__GOAL__
Extract the lines from the start through the line that holds "b = MB(); b.tube([(w +", both included, omitting all images.
[start INFORMATION SHOWN]
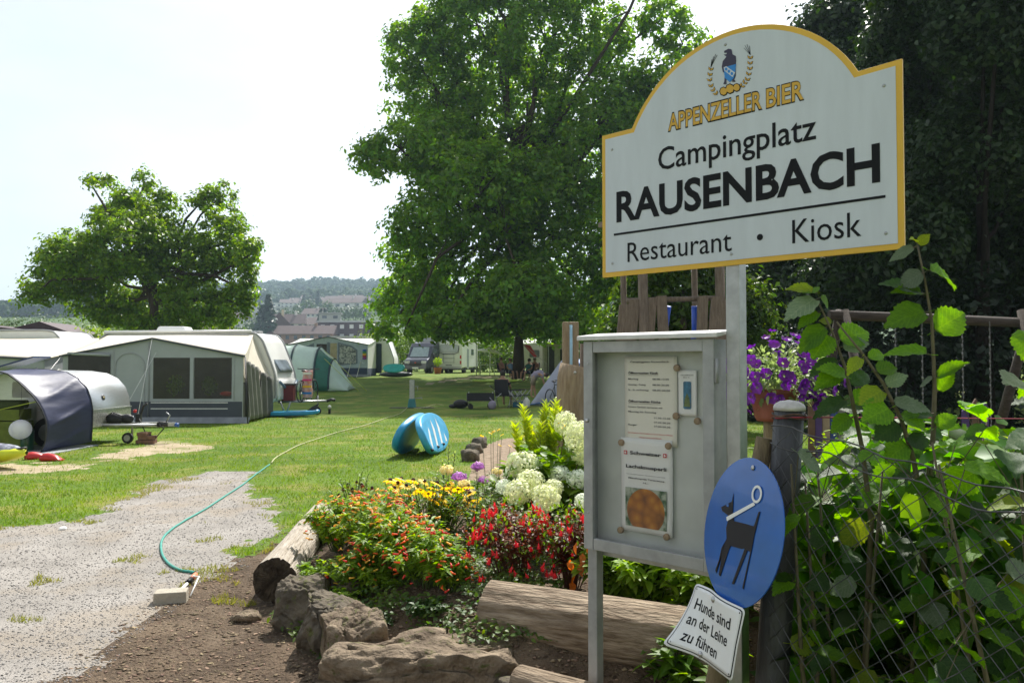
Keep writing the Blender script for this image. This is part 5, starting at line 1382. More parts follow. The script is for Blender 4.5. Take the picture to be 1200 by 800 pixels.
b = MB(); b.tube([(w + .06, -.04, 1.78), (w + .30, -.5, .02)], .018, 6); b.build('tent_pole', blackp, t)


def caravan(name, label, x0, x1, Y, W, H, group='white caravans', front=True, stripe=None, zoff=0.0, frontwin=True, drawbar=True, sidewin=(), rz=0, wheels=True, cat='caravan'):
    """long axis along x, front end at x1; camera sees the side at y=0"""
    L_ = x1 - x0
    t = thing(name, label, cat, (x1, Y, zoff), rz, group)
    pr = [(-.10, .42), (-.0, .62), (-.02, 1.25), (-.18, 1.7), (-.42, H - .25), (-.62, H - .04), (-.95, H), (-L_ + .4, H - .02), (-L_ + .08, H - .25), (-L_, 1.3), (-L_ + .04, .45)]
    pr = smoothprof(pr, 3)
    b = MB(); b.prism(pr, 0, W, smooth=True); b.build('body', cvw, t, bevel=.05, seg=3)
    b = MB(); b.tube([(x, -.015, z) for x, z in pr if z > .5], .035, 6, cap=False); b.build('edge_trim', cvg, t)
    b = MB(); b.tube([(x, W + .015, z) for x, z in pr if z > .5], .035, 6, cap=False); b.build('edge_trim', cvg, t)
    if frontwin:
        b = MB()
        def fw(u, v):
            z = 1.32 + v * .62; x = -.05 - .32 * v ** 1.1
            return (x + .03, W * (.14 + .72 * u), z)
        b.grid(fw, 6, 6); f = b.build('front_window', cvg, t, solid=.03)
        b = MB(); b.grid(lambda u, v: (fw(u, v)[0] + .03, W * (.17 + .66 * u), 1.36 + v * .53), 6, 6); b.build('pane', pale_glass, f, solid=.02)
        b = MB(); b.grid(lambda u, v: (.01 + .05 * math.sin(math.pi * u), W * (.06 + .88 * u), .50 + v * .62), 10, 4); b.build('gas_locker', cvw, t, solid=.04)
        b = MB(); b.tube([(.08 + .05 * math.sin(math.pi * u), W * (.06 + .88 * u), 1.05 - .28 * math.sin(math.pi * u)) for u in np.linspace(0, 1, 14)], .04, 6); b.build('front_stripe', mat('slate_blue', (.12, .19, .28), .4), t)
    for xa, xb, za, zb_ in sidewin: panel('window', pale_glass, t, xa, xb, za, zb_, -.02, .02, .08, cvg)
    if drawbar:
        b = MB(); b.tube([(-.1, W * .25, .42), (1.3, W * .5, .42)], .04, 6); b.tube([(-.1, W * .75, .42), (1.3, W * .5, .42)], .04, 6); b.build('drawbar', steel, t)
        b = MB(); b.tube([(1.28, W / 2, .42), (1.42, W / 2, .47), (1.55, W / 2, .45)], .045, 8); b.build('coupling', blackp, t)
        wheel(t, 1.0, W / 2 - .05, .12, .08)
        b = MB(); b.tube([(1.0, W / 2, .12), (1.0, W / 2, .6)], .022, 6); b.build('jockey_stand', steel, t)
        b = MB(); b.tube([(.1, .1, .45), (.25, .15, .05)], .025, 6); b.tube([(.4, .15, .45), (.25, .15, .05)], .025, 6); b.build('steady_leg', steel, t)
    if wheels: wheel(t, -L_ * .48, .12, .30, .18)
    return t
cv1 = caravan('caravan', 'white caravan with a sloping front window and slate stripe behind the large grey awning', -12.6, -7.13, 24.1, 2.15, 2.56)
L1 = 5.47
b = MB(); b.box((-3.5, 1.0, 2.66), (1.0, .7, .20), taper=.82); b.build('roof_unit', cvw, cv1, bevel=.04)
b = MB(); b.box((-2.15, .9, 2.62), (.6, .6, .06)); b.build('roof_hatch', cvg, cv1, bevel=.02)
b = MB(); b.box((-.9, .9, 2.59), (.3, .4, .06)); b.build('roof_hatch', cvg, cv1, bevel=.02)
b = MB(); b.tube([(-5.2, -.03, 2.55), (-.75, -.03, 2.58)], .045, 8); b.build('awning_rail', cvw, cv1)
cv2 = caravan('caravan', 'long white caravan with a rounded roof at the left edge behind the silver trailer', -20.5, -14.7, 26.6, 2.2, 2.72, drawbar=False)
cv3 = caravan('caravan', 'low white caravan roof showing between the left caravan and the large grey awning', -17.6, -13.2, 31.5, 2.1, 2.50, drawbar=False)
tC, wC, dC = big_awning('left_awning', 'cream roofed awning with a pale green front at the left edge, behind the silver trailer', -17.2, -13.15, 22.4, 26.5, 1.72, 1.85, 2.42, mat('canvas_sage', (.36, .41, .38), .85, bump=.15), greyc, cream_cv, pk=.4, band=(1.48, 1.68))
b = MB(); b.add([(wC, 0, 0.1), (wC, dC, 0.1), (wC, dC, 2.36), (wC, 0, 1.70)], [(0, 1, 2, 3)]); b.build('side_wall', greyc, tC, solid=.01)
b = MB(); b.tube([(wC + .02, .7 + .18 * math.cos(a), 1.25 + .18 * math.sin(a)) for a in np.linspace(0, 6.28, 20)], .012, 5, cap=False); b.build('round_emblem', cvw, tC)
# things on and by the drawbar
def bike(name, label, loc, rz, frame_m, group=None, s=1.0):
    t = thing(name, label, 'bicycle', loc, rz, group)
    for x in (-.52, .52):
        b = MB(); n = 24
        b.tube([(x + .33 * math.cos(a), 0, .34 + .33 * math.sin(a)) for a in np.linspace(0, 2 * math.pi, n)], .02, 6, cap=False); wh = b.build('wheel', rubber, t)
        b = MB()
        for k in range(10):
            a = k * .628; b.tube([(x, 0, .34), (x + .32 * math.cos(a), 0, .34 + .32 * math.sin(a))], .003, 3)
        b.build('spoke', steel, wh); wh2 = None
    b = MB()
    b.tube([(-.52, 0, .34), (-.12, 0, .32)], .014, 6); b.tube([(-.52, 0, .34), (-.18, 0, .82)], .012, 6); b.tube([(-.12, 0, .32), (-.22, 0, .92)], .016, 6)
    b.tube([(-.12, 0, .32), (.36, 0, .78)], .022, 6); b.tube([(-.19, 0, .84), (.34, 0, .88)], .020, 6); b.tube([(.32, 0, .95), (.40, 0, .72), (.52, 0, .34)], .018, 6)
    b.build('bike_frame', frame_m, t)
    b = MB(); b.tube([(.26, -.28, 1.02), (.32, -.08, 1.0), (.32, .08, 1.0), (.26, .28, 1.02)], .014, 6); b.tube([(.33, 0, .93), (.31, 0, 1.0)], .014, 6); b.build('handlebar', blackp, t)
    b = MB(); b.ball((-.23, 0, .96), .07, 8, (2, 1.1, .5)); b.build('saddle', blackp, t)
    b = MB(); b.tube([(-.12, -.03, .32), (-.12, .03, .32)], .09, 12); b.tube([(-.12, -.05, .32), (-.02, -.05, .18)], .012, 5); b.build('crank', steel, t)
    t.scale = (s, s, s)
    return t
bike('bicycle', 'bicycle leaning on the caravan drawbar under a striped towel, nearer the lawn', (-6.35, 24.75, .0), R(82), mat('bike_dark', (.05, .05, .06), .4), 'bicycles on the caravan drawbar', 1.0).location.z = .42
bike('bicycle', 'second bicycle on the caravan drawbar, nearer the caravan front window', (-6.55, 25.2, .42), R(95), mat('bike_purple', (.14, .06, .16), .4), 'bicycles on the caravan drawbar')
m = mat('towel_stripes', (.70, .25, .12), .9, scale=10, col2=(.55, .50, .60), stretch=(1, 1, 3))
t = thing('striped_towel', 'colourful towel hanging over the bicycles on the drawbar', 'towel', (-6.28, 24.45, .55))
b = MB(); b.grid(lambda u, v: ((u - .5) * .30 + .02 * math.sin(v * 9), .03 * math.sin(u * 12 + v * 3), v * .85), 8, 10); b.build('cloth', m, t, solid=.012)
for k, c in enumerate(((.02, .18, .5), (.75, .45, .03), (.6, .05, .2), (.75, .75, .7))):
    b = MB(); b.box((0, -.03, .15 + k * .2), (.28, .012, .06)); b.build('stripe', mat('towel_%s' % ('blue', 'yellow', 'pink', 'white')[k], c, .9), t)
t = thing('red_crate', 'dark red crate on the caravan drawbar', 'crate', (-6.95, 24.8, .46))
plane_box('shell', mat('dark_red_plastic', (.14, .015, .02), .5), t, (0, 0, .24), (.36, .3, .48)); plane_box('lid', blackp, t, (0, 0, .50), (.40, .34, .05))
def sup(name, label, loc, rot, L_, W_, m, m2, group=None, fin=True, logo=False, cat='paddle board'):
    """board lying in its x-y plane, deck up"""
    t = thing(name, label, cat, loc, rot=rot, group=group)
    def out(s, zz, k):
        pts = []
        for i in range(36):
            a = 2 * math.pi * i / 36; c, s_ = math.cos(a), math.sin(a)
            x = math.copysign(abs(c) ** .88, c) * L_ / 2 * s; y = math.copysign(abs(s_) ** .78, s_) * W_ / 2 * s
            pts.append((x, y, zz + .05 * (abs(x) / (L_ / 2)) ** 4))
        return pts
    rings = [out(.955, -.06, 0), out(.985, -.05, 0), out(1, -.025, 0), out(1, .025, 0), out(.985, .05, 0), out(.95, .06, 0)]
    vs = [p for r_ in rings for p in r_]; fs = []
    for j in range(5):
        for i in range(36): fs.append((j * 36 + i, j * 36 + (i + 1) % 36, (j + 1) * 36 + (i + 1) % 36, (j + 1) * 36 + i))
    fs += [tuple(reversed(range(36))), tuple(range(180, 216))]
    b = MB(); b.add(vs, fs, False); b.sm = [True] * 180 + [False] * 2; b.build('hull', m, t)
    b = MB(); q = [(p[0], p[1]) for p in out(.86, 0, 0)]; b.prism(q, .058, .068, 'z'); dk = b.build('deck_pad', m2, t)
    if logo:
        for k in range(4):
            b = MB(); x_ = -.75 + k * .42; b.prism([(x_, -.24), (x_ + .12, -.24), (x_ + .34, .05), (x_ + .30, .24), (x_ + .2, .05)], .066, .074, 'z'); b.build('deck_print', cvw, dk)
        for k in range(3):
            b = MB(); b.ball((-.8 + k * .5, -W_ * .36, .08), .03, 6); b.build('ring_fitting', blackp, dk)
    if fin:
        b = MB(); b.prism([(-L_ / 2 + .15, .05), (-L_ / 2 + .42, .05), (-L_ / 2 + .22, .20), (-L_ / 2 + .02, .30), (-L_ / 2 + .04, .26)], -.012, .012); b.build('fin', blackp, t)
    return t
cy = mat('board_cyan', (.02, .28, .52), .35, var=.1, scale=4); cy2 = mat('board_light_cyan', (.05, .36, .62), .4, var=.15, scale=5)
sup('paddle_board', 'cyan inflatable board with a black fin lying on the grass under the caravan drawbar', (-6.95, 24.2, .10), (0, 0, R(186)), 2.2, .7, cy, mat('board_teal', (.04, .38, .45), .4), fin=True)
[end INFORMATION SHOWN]
__REPLY TO THE EXERCISE__
Keep writing the Blender script for this image. This is part 5, starting at line 1382. More parts follow. The script is for Blender 4.5. Take the picture to be 1200 by 800 pixels.
b = MB(); b.tube([(w + .06, -.04, 1.78), (w + .30, -.5, .02)], .018, 6); b.build('tent_pole', blackp, t)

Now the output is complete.